O dia “fofinho” e o rastro das vidas comuns

(Pacheco Pereira, in Público, 29/01/2022)

Pacheco Pereira

Como hoje só se pode falar de passarinhos, libelinhas, gatinhos (se calhar não…) e demais coisas “fofinhas” (nem acredito que estou a usar esta palavra…) terminadas em “inho”, vou falar de outras coisas de mais difícil classificação, de interesses bizarros, de presenças e sombras, de esquecimentos e memórias. Vou falar de traços, restos, rastros de vidas reais, ou seja, das coisas menos “fofinhas” que há. Coisas duras, árduas, complexas, cheias de vergonha ou orgulho, mais vergonha do que orgulho, felizes por instantes e infelizes quase toda a vida, agitadas e pacíficas, com alguma curiosidade e algum medo, com muito sexo imaginado (“amor”, dizem elas) e pouco realizado, quase sempre mais de gente pobre e remediada, não tocando sequer na riqueza, que, nalgum momento, uma adolescente, um jogador de futebol amador, um poeta escondido, uma dona de casa que quer ao mesmo tempo ser boa dona de casa e deixar de ser dona de casa, um soldado na guerra, uma madrinha de guerra deixaram.

Em todos estes casos está a presença da história, nas posturas, nos gestos, nos escritos, na maneira de vestir, na coreografia dos grupos, e… nas datas. Houve um dia, em que alguém resolveu guardar umas lembranças, escrever umas cartas, anotar num diário, intercalar num livro, deixando assim uma extensão física da sua vida em objectos materiais que, depois da morte – sim, a morte é a presença invisível em tudo isto –, a família normalmente deita fora como se fosse “lixo”. A verdade é que nem sempre isto acontece e, às vezes, por milagre, vão parar ao Arquivo Ephemera, onde temos a memória do poema de Brecht que lembra que há César e há o cozinheiro. Nós queremos as coisas de César e do cozinheiro.

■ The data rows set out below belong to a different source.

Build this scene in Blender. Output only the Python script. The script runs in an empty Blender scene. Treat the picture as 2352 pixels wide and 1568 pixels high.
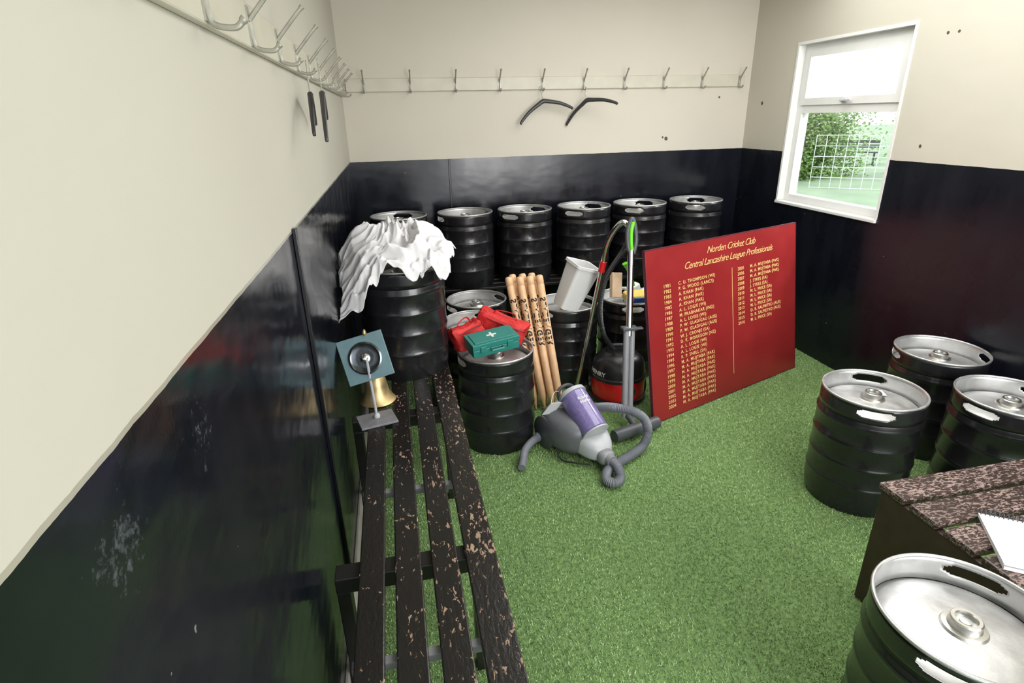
import bpy, bmesh, math, random
import numpy as np
from mathutils import Vector, Matrix, noise
random.seed(7); np.random.seed(7)
scene=bpy.context.scene
COL=scene.collection
scene.view_settings.view_transform='Standard'
scene.view_settings.look='None'

# ------------------------------------------------------------- materials
def newmat(name):
    m=bpy.data.materials.new(name); m.use_nodes=True
    nt=m.node_tree; b=nt.nodes["Principled BSDF"]
    return m,nt,b
def N(nt,t,**k):
    n=nt.nodes.new(t)
    for a,v in k.items(): setattr(n,a,v)
    return n
def pbr(name,col,rough=.5,metal=0.,var=.12,scale=12.,bump=0.,bscale=60.,coat=0.,rvar=0.):
    m,nt,b=newmat(name)
    tc=N(nt,"ShaderNodeTexCoord"); nz=N(nt,"ShaderNodeTexNoise"); nz.inputs["Scale"].default_value=scale; nz.inputs["Detail"].default_value=5
    nt.links.new(tc.outputs["Object"],nz.inputs["Vector"])
    r=N(nt,"ShaderNodeValToRGB")
    c=Vector(col[:3]); r.color_ramp.elements[0].position=.3; r.color_ramp.elements[1].position=.7
    r.color_ramp.elements[0].color=(*(c*(1-var)),1); r.color_ramp.elements[1].color=(*[min(1,v) for v in c*(1+var)],1)
    nt.links.new(nz.outputs["Fac"],r.inputs["Fac"]); nt.links.new(r.outputs["Color"],b.inputs["Base Color"])
    b.inputs["Roughness"].default_value=rough; b.inputs["Metallic"].default_value=metal
    b.inputs["Coat Weight"].default_value=coat
    if rvar>0:
        mr=N(nt,"ShaderNodeMapRange"); mr.inputs["To Min"].default_value=max(.02,rough-rvar); mr.inputs["To Max"].default_value=rough+rvar
        mr.inputs["From Min"].default_value=.3; mr.inputs["From Max"].default_value=.7
        nt.links.new(nz.outputs["Fac"],mr.inputs["Value"]); nt.links.new(mr.outputs["Result"],b.inputs["Roughness"])
    if bump>0:
        n2=N(nt,"ShaderNodeTexNoise"); n2.inputs["Scale"].default_value=bscale; n2.inputs["Detail"].default_value=4
        nt.links.new(tc.outputs["Object"],n2.inputs["Vector"])
        bp=N(nt,"ShaderNodeBump"); bp.inputs["Strength"].default_value=bump; bp.inputs["Distance"].default_value=.01
        nt.links.new(n2.outputs["Fac"],bp.inputs["Height"]); nt.links.new(bp.outputs["Normal"],b.inputs["Normal"])
    return m

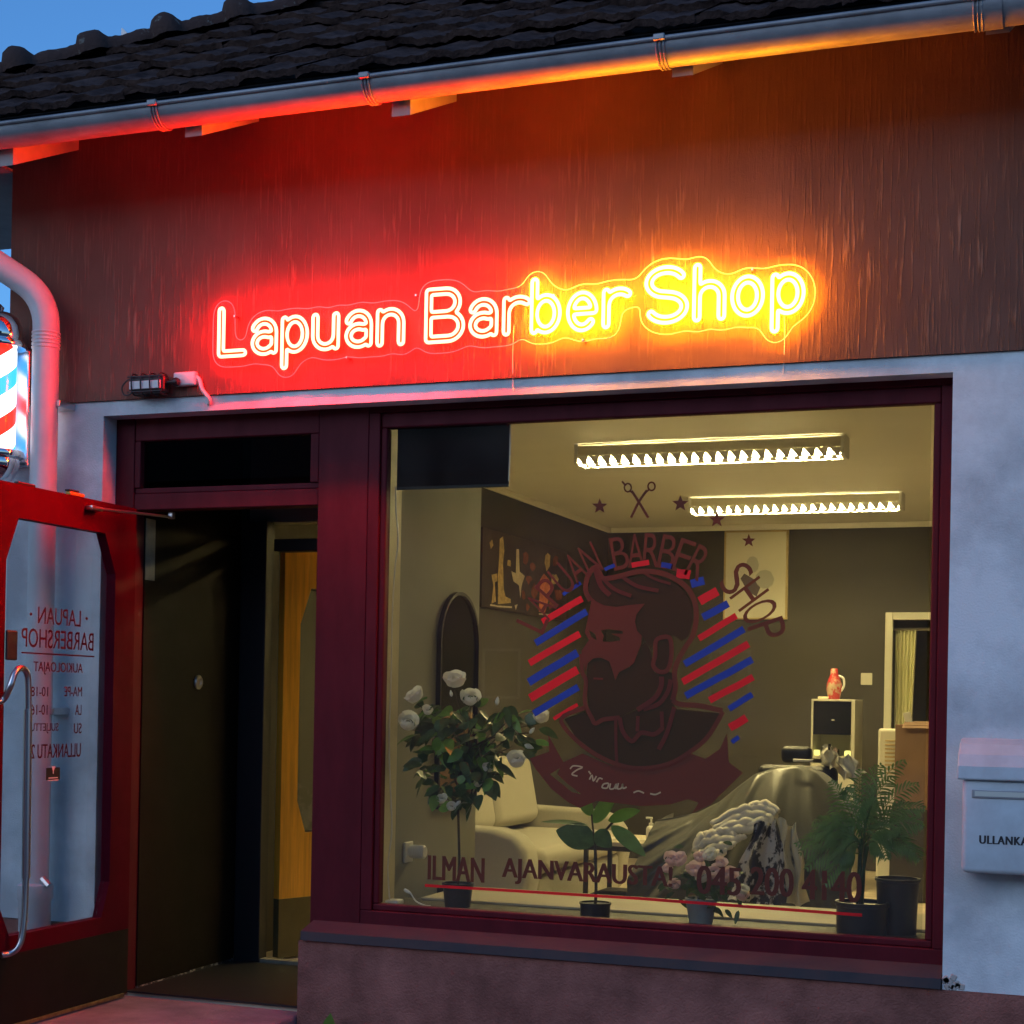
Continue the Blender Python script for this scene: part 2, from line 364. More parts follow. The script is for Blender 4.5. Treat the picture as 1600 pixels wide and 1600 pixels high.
# rough broken corner beside the sill end
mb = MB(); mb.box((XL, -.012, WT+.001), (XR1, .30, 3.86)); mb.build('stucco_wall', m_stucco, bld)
mb = MB(); mb.box((XL, .30, -.2), (XL+.25, BACK+1.9, 3.6)); mb.box((XR1-.25, .30, -.2), (XR1, BACK+1.9, 3.6)); mb.box((XL+.25, BACK+1.65, -.2), (XR1-.25, BACK+1.9, 3.6))
mb.build('outer_side_wall', m_white, bld)
mb = MB(); mb.box((-3.09, -.003, -.2), (XR1, .298, .2985)); mb.box((XL, -.02, -.2), (-4.08, .3, .297))
mb.build('plinth', m_plinth, bld)
mb = MB()
for k in range(11):
    a = P(1478+random.uniform(-2, 30), 1545-random.uniform(0, 26)*(1-k/20), y=-.004)
    if a.x > XR0+.004: mb.box((a.x-.012, -.003, max(.299, a.z-.012)), (a.x+.012, .004, a.z+.012), .004, 1, rot=Matrix.Rotation(random.random()*3, 3, 'Y'))
mb.build('broken_plaster', mat('grey_mortar', (.42, .40, .37), .95), bld)
mb = MB(); mb.box((-4.9, -.62, -.2), (-3.095, .10, -.012), .015); mb.build('doorstep', m_step, bld)
# interior shell
mb = MB(); mb.box((XLW-.2, .12, -.08), (XRW, BACK, -.002)); mb.build('floor', m_floor, bld)
mb = MB(); mb.box((XLW, .30, HC), (XRW, BACK, HC+.06)); mb.build('ceiling', m_ceil, bld)
mb = MB(); mb.box((XLW-.12, 1.2, 0), (XLW, BACK, HC)); mb.box((XLW, BACK, 0), (-1.66, BACK+.05, HC)); mb.box((-1.66, BACK, 2.04), (-.75, BACK+.05, HC)); mb.box((-.75, BACK, 0), (XRW, BACK+.05, HC)); mb.box((XRW, .3, 0), (XRW+.1, BACK, HC))
mb.build('dark_wall', m_dwall, bld)
mb = MB(); mb.box((XLW+.001, 1.36, HC-.045), (XLW+.03, BACK-.001, HC-.001), .008); mb.box((XLW+.031, BACK-.03, HC-.045), (XRW, BACK-.001, HC-.001), .008)
mb.build('cornice', m_ceil, bld)
# lobby behind the door: side wall with mirror, back partition
mb = MB(); mb.box((-2.95, .14, 0), (-2.85, 1.34, HC)); mb.box((XLW, 1.10, 2.15), (-2.951, 1.20, HC)); mb.box((-3.05, 1.10, 0), (-2.951, 1.20, 2.149))
mb.build('grey_partition', m_dgreen, bld)
mb = MB(); mb.box((XLW-.1, .185, .012), (XLW, 1.02, 2.7)); mb.build('lobby_side_panel', m_vest, bld)
mb = MB(); mb.box((XLW-.003, .185, -.001), (XLW+.004, .62, .011)); mb.box((XLW-.003, .62, .004), (XLW+.003, 1.09, .016)); mb.build('worn_skirting', m_worn, bld)
mb = MB(); mb.box((XLW, 1.02, -.001), (-3.84, 1.10, 2.15), .004); mb.build('dark_inner_jamb', m_dark, bld)
mb = MB(); mb.box((-3.865, 1.03, -.001), (-3.06, 1.085, .022), .004); mb.build('brass_threshold', m_tan, bld)
mb = MB(); mb.box((XLW, .14, 2.70), (-2.951, 1.099, 2.76)); mb.build('lobby_ceiling', m_dark, bld)
mb = MB(); mb.box((-3.978, .102, -.0015), (-2.96, 1.02, .006)); mb.build('lobby_mat', m_black, bld)

# doorway at the back of the room
mb = MB(); mb.box((-1.66, BACK-.03, 0), (-1.60, BACK+.03, 2.06), .006); mb.box((-.81, BACK-.03, 0), (-.75, BACK+.03, 2.06), .006); mb.box((-1.60, BACK-.03, 2.0), (-.81, BACK+.03, 2.06), .006)
mb.build('doorway_frame', m_boxw, bld)
mb = MB(); mb.box((-1.75, BACK+1.4, 0), (-.6, BACK+1.45, HC)); mb.box((-1.8, BACK+.06, 0), (-1.75, BACK+1.4, HC)); mb.box((-.6, BACK+.06, 0), (-.55, BACK+1.4, HC)); mb.box((-1.75, BACK+.06, HC), (-.6, BACK+1.4, HC+.05)); mb.box((-1.75, BACK+.06, -.06), (-.6, BACK+1.4, -.001))
mb.build('back_room_wall', m_dgreen, bld)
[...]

Aprendemos muito com estes fragmentos de vidas – por exemplo, com este caderno escolar de 1959, onde uma rapariga colou recortes dos seus artistas preferidos, ou esta fotografia de má qualidade tirada no Quartel da Graça em 1942, em vésperas de estes soldados seguirem num batalhão expedicionário para Moçambique. E, sim, fizeram uma festa ao passar o Equador, debaixo do tridente de Neptuno e com uns ademanes ridículos de pano e papelão.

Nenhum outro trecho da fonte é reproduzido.